This year, 2,500 girls will be able to attend secondary school in Afghanistan. While this shouldn’t be a remarkable feat, it is: The Taliban government forbids girls from receiving an education beyond 6th grade.
Ideas Beyond Borders, a nonprofit organization, is helping to support The Underground School Initiative that educates girls in 38 secret locations throughout Afghanistan. In an unexpected turn, this project will be partially funded by The Citizenry, a U.S.-based home goods brand, which raised money during its Black Friday sale last year to pay for teachers, educational supplies, and facilities for these students.
Desperate for an Education
In 2021, when the United States left Afghanistan and the Taliban took back power, one of the new government’s mandates was that girls would not receive more than a primary education. Schools shuttered overnight. This came as a rude shock to the 850,000 girls who were pulled out of school, when they had previously assumed that an education was a fundamental right. Teenagers were turned away from their old classrooms, some in tears.
Faisal Saeed Al Mutar, who founded Ideas Beyond Borders eight years ago, had been paying close attention to this unfolding catastrophe. The goal of his organization is to create a free and prosperous Middle East by spreading knowledge and education. For instance, the organization has added upwards of 40,000 articles onto Wikipedia in local languages, including Arabic, Farsi, and Pashtun.
After the U.S. left Afghanistan, Al Mutar, who splits time between the U.S. and the UAE, began receiving messages from journalists in Afghanistan saying that there were families and teachers who wanted to defy the ban on education and start creating a network of underground schools. There are now many brave communities across the country that are putting thousands of girls through school. “They were taking incredible risks,” Al Mutar says. “Parents were donating their houses so that girls could continue their education.”
Ideas Beyond Borders wanted to support this work, so it sent a team to vet these schools. It then served as a link between these schools and the outside world, helping to find individuals and companies who would be willing to fund these underground schools.
There appears to be some disagreement among the Taliban’s leadership about whether girls should be allowed to go to school. There have been several points over the past four years when some leaders were open to reversing the decision.
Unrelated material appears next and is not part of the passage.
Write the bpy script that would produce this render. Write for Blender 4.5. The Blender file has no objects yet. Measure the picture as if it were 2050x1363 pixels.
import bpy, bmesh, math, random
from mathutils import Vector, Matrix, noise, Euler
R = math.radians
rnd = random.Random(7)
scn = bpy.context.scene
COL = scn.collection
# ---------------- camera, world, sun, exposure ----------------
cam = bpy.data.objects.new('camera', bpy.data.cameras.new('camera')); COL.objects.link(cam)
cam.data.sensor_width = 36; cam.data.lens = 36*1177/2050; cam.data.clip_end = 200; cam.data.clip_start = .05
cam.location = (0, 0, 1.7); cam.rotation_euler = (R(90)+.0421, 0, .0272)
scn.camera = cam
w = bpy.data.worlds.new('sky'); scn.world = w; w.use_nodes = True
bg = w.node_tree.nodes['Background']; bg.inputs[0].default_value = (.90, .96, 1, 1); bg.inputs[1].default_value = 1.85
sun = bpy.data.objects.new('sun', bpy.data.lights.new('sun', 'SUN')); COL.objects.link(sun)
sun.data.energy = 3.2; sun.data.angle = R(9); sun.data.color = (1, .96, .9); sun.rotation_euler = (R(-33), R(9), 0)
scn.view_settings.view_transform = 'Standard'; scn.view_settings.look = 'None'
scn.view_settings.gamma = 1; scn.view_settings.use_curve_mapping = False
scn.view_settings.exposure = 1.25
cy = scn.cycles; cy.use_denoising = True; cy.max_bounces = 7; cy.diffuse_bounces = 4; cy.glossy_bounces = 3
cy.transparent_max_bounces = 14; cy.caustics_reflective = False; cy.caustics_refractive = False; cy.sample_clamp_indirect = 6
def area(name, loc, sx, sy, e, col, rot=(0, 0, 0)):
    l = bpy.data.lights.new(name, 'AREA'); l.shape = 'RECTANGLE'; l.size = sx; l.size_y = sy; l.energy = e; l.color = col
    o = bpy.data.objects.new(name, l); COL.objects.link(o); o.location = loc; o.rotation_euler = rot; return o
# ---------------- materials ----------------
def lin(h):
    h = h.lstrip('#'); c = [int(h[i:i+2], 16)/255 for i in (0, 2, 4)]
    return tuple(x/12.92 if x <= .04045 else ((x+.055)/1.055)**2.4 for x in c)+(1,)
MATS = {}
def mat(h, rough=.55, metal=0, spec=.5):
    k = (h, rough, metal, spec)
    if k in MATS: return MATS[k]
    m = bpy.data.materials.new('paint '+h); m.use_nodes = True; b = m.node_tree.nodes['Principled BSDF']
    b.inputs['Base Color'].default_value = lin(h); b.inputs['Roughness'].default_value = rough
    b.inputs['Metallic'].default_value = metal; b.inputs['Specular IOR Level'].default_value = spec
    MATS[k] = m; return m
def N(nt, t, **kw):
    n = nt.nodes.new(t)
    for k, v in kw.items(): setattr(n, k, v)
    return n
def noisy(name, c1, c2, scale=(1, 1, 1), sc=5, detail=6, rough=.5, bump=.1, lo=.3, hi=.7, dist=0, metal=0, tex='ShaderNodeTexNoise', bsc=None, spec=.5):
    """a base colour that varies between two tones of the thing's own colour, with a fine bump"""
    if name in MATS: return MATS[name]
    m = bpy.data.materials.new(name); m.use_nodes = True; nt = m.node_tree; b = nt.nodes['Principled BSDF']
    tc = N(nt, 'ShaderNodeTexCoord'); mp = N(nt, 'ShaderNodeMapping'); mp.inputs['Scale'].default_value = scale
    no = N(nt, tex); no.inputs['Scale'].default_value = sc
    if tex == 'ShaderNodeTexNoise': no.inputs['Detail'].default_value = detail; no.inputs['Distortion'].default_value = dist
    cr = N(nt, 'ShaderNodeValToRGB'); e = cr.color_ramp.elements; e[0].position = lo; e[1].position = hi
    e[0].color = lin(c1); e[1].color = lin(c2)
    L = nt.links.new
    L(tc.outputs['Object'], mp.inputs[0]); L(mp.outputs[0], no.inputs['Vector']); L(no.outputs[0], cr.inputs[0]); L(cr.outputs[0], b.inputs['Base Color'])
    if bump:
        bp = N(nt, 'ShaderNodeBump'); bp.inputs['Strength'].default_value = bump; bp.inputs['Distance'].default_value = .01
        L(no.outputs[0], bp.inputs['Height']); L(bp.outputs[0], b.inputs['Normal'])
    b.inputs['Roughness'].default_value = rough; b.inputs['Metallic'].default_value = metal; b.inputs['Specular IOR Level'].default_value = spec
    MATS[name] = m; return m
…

But a minority of senior hardliners are committed to this stance, and girls continue to be banned from school.
While it is a risk for these girls to attend the underground school, communities have found ways to skirt the rules. Teachers describe their classrooms as madrasas, or Islamic religious schools. And according to CBS News, the Taliban’s involvement and regulation of these madrasas vary by location and local officials involved. In Taliban strongholds in the south and east of the country, authorities tend to enforce the ban, while in other areas, leaders are willing to turn a blind eye.
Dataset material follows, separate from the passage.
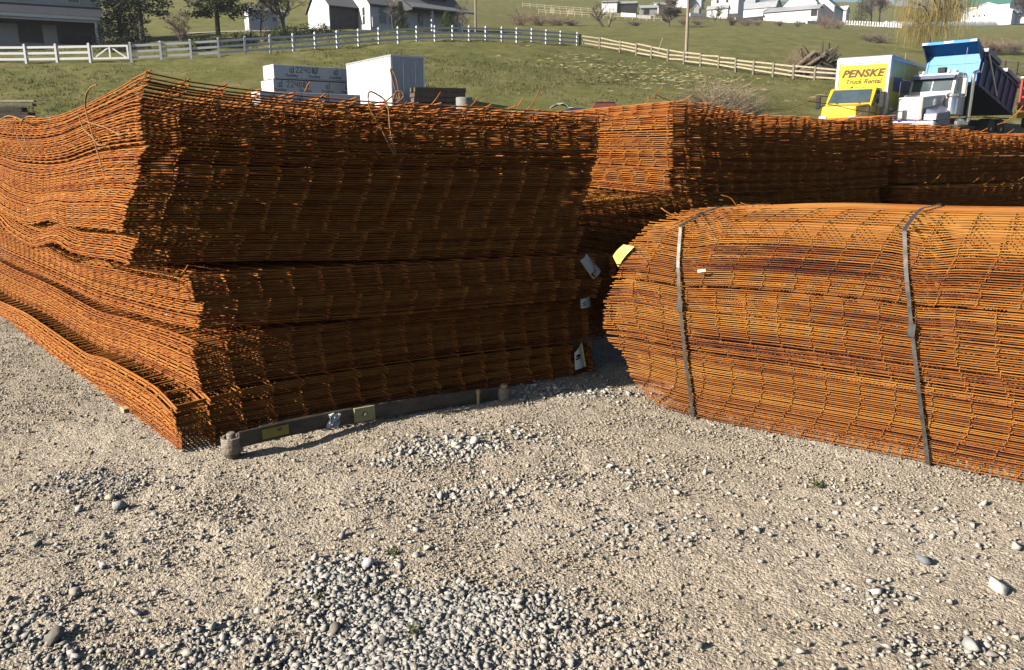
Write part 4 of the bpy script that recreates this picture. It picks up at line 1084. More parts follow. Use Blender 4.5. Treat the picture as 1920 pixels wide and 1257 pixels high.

Al Mutar isn’t particularly optimistic that things are going to get better in Afghanistan. He says that regime appears to be set on imposing more restrictions on women. The Taliban is making it harder to work, and there’s a new law that bans women from singing. “It’s been more and more challenging,” says Al Mutar. “Freedoms are declining.”
Black Friday For Good
Rachel Bentley and Carly Nance launched The Citizenry in 2014 as a brand that sold home decor ethically sourced from 4,000 artisans in 23 countries around the world. (Last year, it was acquired by Havenly, which owns many home furnishing brands.) They partnered with Fair Trade to ensure that all workers were receiving a living wage. “We learned that handmade doesn’t always mean fairly paid,” Nance says. “We want to invest in these communities for many reasons, including that it allows them to deliver the best craftsmanship.”
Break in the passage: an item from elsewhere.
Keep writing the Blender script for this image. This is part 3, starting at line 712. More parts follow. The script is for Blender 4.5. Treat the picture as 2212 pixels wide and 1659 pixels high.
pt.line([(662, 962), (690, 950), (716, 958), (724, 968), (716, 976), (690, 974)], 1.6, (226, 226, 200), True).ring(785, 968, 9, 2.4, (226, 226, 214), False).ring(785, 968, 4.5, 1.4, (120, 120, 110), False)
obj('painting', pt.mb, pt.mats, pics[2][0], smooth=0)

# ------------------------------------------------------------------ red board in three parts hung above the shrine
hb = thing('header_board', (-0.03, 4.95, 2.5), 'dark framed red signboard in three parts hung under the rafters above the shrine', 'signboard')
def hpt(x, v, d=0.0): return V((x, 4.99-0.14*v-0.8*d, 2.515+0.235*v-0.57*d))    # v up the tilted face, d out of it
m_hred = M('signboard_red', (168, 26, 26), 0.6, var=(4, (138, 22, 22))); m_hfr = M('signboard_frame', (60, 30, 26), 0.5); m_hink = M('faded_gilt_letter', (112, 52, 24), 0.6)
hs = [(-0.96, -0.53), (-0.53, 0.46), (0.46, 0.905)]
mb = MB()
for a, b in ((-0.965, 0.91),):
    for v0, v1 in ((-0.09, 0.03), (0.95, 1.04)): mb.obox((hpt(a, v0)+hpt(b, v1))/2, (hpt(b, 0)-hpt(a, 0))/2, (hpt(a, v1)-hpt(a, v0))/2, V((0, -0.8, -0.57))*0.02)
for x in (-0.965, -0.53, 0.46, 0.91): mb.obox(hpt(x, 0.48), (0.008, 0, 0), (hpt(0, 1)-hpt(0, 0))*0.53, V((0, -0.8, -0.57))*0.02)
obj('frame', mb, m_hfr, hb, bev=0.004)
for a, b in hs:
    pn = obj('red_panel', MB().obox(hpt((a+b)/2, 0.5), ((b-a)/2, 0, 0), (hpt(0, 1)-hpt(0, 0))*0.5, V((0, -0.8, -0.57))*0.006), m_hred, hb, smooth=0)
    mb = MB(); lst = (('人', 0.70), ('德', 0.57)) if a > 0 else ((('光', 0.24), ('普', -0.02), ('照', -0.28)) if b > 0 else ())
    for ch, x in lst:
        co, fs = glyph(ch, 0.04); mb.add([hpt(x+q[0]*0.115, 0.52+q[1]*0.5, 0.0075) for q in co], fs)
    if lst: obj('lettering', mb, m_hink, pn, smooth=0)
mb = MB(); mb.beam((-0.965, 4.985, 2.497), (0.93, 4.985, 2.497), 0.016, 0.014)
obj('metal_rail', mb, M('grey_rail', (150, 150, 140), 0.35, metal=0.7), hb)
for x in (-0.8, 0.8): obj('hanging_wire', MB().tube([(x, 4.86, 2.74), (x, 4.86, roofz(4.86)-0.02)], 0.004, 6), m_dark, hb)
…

Nance says that over the course of working with skilled craftspeople from around the world, they found communities in Afghanistan than made traditional hand-knotted rugs. The company was keen to source rugs made by female artisans. But when the Taliban took over, women were no longer allowed to work outside the home. The Citizenry worked with local organizations committed to helping women continue to work safely, if they chose to do so. “This meant rerouting rugs through neighboring countries before sending them to the U.S., rather than shipping them directly from Afghanistan, since this would make it less likely that local authorities would audit the rug-making facilities,” says Nance. “We’ve worked to build a supply chain and shipping rout where we can get the rugs in and out, while protecting the women who are working on them.”
When Nance discovered the network of underground schools, she was eager to support this work through The Citizenry. She believes giving girls an education is one step toward helping them work across many industries, ultimately creating more possibilities for their lives. She reached out to Ideas Beyond Borders to see how her team could help.
The Citizenry turned its Black Friday Sale into an opportunity to raise funds for these schools by donating profits to Ideas Beyond Borders. It raised $30,000 that will fund the education of 2,500 girls in 38 secret locations across the country. “Black Friday is our single-biggest day of sales in the year, and we thought it would be a beautiful kickoff to the holiday season,” she says.
Al Mutar hopes that the education the girls receive will allow them to find work in areas they are interested in. Some are eager to learn English and French so they can find work as translators. Others are eager to become graphic designers. A proportion of these girls are even able to go to university in women’s colleges in Bangladesh. “They can then go through a more formal education system and find even more job opportunities,” he says.